David and Karen Duncan visiting the battlefield at Yorktown during the American Battlefield Trust's Annual Conference in 2018. Buddy Secor

Upon graduation, Duncan and his then-fiancée moved to the Washington, D.C., suburbs of Northern Virginia, where they married and raised two daughters and still live today. He and Karen, an elementary school teacher, celebrate their 34th anniversary in October 2020, the same month he takes over as president of the Trust. As a first job, Duncan took a $15,000-per-year position as a copywriter for a small direct marketing agency, working on creating compelling marketing and fundraising messaging for charitable organizations and political campaigns. Mirroring his experience in the college dining hall, within a few years Duncan was supervising a team of copywriters and was eventually promoted to creative director.

During long commutes in Northern Virginia’s relentless traffic, he listened to books on tape to make the drive time tolerable. Even as the words of Bruce Catton, Shelby Foote, Dr. James I. “Bud” Robertson and many others filled his car on a daily basis, his evenings were filled with the debut of Ken Burns’ “The Civil War” series on PBS. His childhood interest in history now dramatically reawakened, Duncan’s schoolteacher father gave him a copy of “The Killer Angels” for a birthday present. He devoured it in one weekend and swiftly made his first trip to Gettysburg. Soon weekends were filled with trips to any battlefield within a few hours’ drive where, map and guidebook in hand, he would walk the landscape and marvel in the powerful emotions it elicited. 

 

David presents cards sent by members to Jim Lighthizer.

 

Like many during the early 1990s, he became increasingly alarmed at the pace of development he saw encroaching on those hallowed sites. When the Walt Disney Corporation proposed to build a year-round history-themed open-air park near the Manassas Battlefield, he was horrified. When he received a letter in the mail offering membership in a battlefield preservation group called the Civil War Trust, he joined immediately, eager to learn more about preservation threats. Several times, he offered his professional fundraising services to the Trust (and another competing battlefield nonprofit called the Association for the Preservation of Civil War Sites) on a pro bono basis, but without success. 

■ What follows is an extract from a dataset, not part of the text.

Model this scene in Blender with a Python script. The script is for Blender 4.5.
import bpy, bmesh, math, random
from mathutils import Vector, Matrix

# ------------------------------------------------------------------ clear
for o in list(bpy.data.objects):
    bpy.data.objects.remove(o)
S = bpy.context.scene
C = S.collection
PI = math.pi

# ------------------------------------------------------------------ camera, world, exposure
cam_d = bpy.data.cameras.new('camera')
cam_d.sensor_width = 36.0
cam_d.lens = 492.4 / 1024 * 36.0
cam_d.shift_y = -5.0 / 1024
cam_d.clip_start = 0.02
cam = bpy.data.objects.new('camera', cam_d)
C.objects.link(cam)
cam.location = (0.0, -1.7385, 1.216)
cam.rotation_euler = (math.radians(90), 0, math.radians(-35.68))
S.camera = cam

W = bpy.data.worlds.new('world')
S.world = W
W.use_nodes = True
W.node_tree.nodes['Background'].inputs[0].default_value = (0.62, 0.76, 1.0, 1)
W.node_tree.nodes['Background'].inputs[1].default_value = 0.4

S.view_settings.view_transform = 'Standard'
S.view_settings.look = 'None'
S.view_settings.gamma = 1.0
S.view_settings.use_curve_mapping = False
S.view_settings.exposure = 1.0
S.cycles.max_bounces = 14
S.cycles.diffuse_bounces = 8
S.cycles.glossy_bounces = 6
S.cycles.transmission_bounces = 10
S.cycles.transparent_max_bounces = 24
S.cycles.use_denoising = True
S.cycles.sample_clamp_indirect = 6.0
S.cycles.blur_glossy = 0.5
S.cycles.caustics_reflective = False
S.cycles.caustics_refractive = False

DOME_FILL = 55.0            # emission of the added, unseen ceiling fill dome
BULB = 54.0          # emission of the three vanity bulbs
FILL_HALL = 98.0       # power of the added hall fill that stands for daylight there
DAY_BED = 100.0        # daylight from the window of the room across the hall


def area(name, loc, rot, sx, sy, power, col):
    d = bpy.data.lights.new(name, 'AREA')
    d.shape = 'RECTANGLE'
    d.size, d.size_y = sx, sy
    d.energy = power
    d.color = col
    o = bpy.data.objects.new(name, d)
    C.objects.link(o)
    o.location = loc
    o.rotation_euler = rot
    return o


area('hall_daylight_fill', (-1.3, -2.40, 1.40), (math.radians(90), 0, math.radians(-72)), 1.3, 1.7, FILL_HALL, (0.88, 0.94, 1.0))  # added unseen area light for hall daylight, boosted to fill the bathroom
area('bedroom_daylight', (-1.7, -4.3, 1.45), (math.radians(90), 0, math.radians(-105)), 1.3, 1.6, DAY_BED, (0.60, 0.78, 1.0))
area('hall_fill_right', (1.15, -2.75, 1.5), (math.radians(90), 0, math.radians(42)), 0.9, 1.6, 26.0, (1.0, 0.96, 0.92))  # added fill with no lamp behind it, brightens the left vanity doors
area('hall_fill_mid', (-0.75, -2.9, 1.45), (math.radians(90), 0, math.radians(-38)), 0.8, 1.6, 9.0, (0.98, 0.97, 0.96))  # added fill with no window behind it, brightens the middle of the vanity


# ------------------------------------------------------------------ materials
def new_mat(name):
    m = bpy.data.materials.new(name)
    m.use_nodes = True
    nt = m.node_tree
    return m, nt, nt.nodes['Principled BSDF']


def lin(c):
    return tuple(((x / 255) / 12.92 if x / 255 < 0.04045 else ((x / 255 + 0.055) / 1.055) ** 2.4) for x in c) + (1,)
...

In late 1999, aware that the two nonprofits had merged into one entity, he wrote a personal letter to the newly appointed president, Jim Lighthizer, who had most recently served as Secretary of Transportation for Maryland. Basically begging for an opportunity to put his years of fundraising experience to work in the pursuit of his passion for saving history, he sent the letter to Lighthizer via certified mail, so that he was required to sign for it.  A few days later, Duncan was seated across from Lighthizer for the first of four interviews conducted over several weeks with members of the team. When Duncan joined the Trust on March 20, 2000 — incidentally, Lighthizer’s birthday — it represented a substantial pay cut, but a huge boost to his sense of purpose. 

 

David Duncan visiting Lee's Headquarters during the restoration effort at Gettysburg.

 

For more than 20 years, Duncan has worked to help build the Trust into the successful national preservation organization that it is today. Under his leadership, working with dedicated and generous trustees, individual donors, and foundations, the Trust has raised nearly $240 million in private donations, including two successful capital campaigns. He looks back with pride on this work but stands ready to lead the Trust to new heights. 

“I truly believe that we are accomplishing work that is vital to the future of our country. I want to build on the tremendous work and success that my colleagues have already achieved, thanks to our generous supporters.”  

 

David leading a staff picnic in 2017.